Consider that the higher value of maximum moment is $52.39\text{kN}\cdot \text{m/m}$

Find the required section modulus using the formula:

$\begin{array}{c}S=\frac{M_{\max }}{{\sigma }_{\text{all}}}\\ =\frac{52.39}{170{\text{MN/m}}^{\text{2}}}\\ =\frac{52.39}{170\times {10}^3{\text{kN/m}}^{\text{2}}}\\ =30.8\times {10}^{-5}{\text{m}}^{\text{3}}/\text{m}\text{of the wall}\end{array}$

Refer Table 18.1, “Properties of some commercially available sheet-pile section” in the textbook.

Take the section designation as PZ-22 according to the values.

Therefore, the section modulus is $\underset{¯}{30.8\times {10}^{-5}{\text{m}}^{\text{3}}/\text{m}\text{of the wall}}$.

To determine

Find the maximum moment for the two wales.

Answer to Problem 19.1P

The maximum moment for the wall at B is $\underset{¯}{341.06\text{kN}\cdot \text{m}}$.

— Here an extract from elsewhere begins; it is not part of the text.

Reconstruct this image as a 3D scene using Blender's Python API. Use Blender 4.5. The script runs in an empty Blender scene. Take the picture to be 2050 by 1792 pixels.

The maximum moment for the wall at C is $\underset{¯}{348.06\text{kN}\cdot \text{m}}$.

Explanation of Solution

Find the maximum moment for the wall at B,

$\begin{array}{c}{M}_{\max }=\frac{\left(B_1+B_2\right)s^2}{8}\\ =\frac{\left(72.02+37.12\right)\times 5^2}{8}\\ =341.06\text{kN}\cdot \text{m}\end{array}$

Find the maximum moment for the wall at C,

$\begin{array}{c}{M}_{\max }=\frac{C{s}^2}{8}\\ =\frac{111.38\times 5^2}{8}\\ =348.06\text{kNm}\end{array}$

The maximum moment for the wall at B is $\underset{¯}{341.06\text{kN}\cdot \text{m}}$.

The maximum moment for the wall at C is $\underset{¯}{348.06\text{kN}\cdot \text{m}}$.